Bliss, Contentment, and the Hero's Journey

My friend Waylon recently asked me in a letter:  what is my bliss?  He, his sister, and I have been discussing Joseph Campbell's idea of the Hero's Journey and one of the quintessential aphorisms of the Hero's Journey is follow your bliss.  One of the essential questions of this mythic existential philosophy, therefore, is what is your bliss?
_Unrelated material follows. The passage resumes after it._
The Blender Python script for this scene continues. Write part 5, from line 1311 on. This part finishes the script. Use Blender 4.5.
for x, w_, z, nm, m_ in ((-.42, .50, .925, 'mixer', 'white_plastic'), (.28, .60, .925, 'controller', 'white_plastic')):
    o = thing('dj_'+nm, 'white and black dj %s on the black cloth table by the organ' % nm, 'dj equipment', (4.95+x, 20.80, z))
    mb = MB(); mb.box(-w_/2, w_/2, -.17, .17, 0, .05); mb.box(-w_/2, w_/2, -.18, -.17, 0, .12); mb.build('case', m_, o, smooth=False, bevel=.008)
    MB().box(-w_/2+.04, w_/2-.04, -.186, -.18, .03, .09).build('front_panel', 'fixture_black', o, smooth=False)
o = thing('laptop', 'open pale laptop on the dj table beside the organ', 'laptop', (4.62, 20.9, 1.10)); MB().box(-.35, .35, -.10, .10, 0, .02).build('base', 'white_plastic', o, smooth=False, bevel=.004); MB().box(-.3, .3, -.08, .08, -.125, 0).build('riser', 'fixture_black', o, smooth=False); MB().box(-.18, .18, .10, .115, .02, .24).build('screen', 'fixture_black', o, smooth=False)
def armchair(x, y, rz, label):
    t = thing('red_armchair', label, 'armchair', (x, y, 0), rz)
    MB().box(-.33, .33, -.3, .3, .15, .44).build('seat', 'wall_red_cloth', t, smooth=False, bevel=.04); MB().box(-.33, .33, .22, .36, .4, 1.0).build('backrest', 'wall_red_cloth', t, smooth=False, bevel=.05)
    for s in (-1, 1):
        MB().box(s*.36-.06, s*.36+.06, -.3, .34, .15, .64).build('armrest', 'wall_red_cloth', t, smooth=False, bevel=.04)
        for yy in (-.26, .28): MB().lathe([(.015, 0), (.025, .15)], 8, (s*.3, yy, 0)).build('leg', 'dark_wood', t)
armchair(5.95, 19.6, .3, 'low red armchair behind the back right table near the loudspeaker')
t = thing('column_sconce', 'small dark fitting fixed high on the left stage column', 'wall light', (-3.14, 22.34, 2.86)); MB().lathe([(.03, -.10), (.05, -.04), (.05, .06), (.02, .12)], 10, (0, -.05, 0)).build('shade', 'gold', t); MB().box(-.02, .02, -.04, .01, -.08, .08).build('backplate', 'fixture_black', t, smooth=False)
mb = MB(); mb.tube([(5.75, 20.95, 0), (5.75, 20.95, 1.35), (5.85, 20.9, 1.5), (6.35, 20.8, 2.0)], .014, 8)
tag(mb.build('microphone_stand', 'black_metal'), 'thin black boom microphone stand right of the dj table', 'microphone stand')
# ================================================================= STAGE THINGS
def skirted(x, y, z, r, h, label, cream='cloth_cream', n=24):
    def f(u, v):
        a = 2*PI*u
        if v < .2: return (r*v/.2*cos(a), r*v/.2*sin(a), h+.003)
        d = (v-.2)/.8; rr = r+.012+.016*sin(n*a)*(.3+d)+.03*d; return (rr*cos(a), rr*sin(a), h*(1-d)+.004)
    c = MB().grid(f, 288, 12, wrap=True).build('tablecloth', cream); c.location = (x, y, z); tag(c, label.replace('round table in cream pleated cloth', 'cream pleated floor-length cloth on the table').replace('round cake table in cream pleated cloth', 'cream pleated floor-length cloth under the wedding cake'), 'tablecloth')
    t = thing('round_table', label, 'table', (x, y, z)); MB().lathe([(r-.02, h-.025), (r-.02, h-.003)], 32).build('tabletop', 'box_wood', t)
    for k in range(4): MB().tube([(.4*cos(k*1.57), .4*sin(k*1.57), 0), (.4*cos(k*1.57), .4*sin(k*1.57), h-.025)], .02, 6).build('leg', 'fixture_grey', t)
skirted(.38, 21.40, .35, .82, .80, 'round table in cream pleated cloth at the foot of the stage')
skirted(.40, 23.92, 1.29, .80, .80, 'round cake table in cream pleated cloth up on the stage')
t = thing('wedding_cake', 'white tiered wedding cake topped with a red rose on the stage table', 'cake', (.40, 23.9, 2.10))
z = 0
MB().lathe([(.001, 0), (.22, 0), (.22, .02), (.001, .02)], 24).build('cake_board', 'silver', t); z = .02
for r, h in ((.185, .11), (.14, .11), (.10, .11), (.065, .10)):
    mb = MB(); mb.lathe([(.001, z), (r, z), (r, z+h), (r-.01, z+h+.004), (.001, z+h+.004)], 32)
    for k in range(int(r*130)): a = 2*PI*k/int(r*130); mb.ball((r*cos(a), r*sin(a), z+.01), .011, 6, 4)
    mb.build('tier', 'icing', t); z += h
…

My answer is I don't know.  For me, bliss implies deep passion, ecstatic pleasure, exuberant emotion, and nirvanic proportion.  As such, bliss seems unattainable.   It seems transitory and illusory.  And yet, this is the message I hear so often:  do what you love and the money will follow, pursue your dreams, live big, follow your bliss. 
 
I feel more practical than this quixotic ideal.  And yet, I know that passion for life means living a fulfilling life.  I certainly want that for myself.  We all do.  Nonetheless, I don't know what bliss I would follow right now.  Or rather, I know, but it seems impractical.  Perhaps that's the nature of bliss.  Seldom is it practical; seldom is it comfortable.  Like the Hero's Journey, bliss means stepping outside of our security and pursuing something because it means that much to us and because it means more to us than the comfort of our current situation. 
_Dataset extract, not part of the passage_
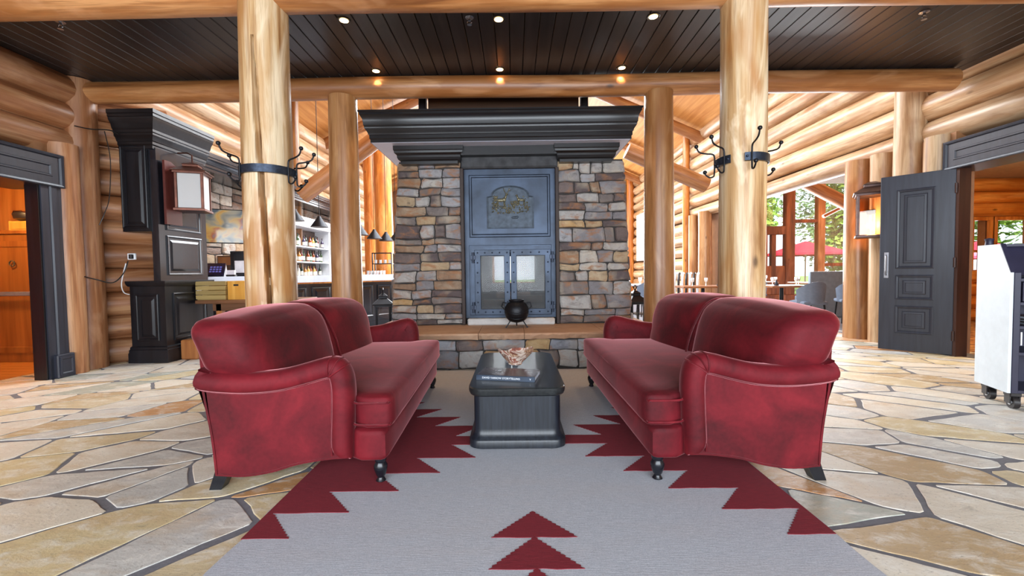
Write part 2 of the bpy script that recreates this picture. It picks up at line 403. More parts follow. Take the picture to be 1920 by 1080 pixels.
for idx, c in enumerate(cells):
    P = stone_poly(c, rng)
    if len(P) < 3: continue
    cx = sum(p.x for p in P)/len(P); cy = sum(p.y for p in P)/len(P); C2 = Vector((cx, cy)); t = rng.uniform(-.0006, .0006)
    r0 = [(p.x-cx, p.y-cy, -.02) for p in P]; r1 = [(p.x-cx, p.y-cy, -.0018+t) for p in P]
    r2 = [((p-C2)*(1-.004/max(.05, (p-C2).length)))[:]+(0.0+t,) for p in P]
    if idx < 298 and vis_size(c) > 0:
        mb = MB(); mb.loft([r0, r1, r2], False); n = len(P); mb.add(r2, [tuple(range(n))])
        o = mb.obj('flagstone', FLAG, floor, None, (cx, cy, 0), fix=False)
    else:
        sh = lambda R: [(p[0]+cx, p[1]+cy, p[2]) for p in R]
        rest.loft([sh(r0), sh(r1), sh(r2)], False); rest.add(sh(r2), [tuple(range(len(P)))])
o = rest.obj('flagstone_remainder', flag_mat('flagstone_rest', [(0, srgb(212, 203, 188)), (.5, srgb(206, 196, 176))]), floor, fix=False); o['kind'] = 'stuff'

# ---- ceiling boards over the lobby
ZC = 3.455
mb = MB(); mb.box(-5.7, 5.75, -3.6, 5.45, ZC+.02, ZC+.12); ceiling = struct(mb.obj('ceiling', plain('ceiling_backing', srgb(16, 14, 14), .8)))
bw = .1435
bm_ = MB(); bm_.box(-bw/2+.003, bw/2-.003, -4.5, 4.5, 0, .02, .005); board = bm_.mesh('ceiling_board', CEIL)
b0 = bmesh.new(); b0.from_mesh(board); bmesh.ops.recalc_face_normals(b0, faces=b0.faces); b0.to_mesh(board); b0.free()
for i in range(76): link('ceiling_board', board, ceiling, (-5.42+i*bw+.02, .93, ZC))

# ---- beams and posts
TRIM = [0]
def trim(o, label): TRIM[0] += 1; o.name = 'trim_%d' % TRIM[0]; o['label'] = label; return struct(o)
def beam(p0, p1, r, label, seed): return trim(log('log_beam', p0, p1, r, W_BEAM, None, None, 20, 24, seed), label)
beam((-5.7, 3.42, 3.295), (5.7, 3.42, 3.30), .14, 'peeled log beam across the ceiling at the top edge, above the two hooked posts', 3)
beam((-5.4, 5.2, 3.325), (5.25, 5.2, 3.325), .125, 'long honey-coloured log beam spanning the room in front of the fireplace mantel', 4)
def post(p, z1, r, mat, label, seed, r1=None, z0=0, crack=None, seg=24, rings=24):
    o = log('log_post', (p[0], p[1], z0), (p[0], p[1], z1), r, mat, None, r1, seg, rings, seed, crack)
    return trim(o, label) if abs(p[0]) > 5 else tag(o, label, 'post', None, 'thing')
PL, PR = (-1.955, 3.43), (1.815, 3.43)
post(PL, 3.42, .188, W_POST, 'pale log post with a long crack and iron hook band, behind the bar-side sofa', 11, .178, crack=(-1.0, .10, .11, .12, .1, 3.0), seg=96, rings=60)
post(PR, 3.42, .172, W_POST, 'weathered log post with an iron hook band, behind the sofa nearer the dining room', 12, .168, seg=32, rings=40)
post((-2.04, 5.2), 3.22, .185, W_POST2, 'smooth amber log post between the bar and the fireplace', 13, .165)
post((1.76, 5.2), 3.22, .185, W_POST2, 'smooth amber log post between the fireplace and the dining room', 14, .165)
post((-5.2, 5.16), 3.45, .17, W_LEFT, 'russet log post in the corner beside the black bar cabinet', 15, .16)
post((-5.14, 4.89), 2.62, .135, W_LEFT, 'russet half-log upright against the black door casing', 16, .14)
post((5.42, 5.92), 3.5, .18, W_WALL, 'log post rising behind the open black door', 17, .17)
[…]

The concept I feel more comfortable with is contentment.  Perhaps happiness.  Contentment suggests attainability, satisfaction, and equilibrium.  Contentment is bliss's mild mannered sibling.  Practical and quiet, and yet, engaged and energized by acceptance.  Contentment isn't inaction or introversion,  although each of these traits can emerge.  Contentment can still be active. 

Contentment still asks us to take the Hero's Journey, and reminds us that it is not the Hero's Destination but rather the Hero's Journey.  The journey itself is the adventure and not only the final destination. Furthermore, contentment is available, indeed necessary, each step of the way.  The leaving for the journey, the journey itself, and the arrival are equally significant.  Arrival, after all, is constant until the day we die.  Each new moment is arriving into that new moment.  As soon as we arrive we are departing.  Our arrival is always temporary as is our departure and the journey in between.  The two are the opposite and the same: yin and yang, the pendulum swinging back and forth, the eternal equilibrium of our existence. 

So, what is my contentment is the question I ask myself and the question I pose to you.  What would bring you contentment?  Pursue that.  Follow your contentment.  Create a net for yourself, take the leap of faith, and jump.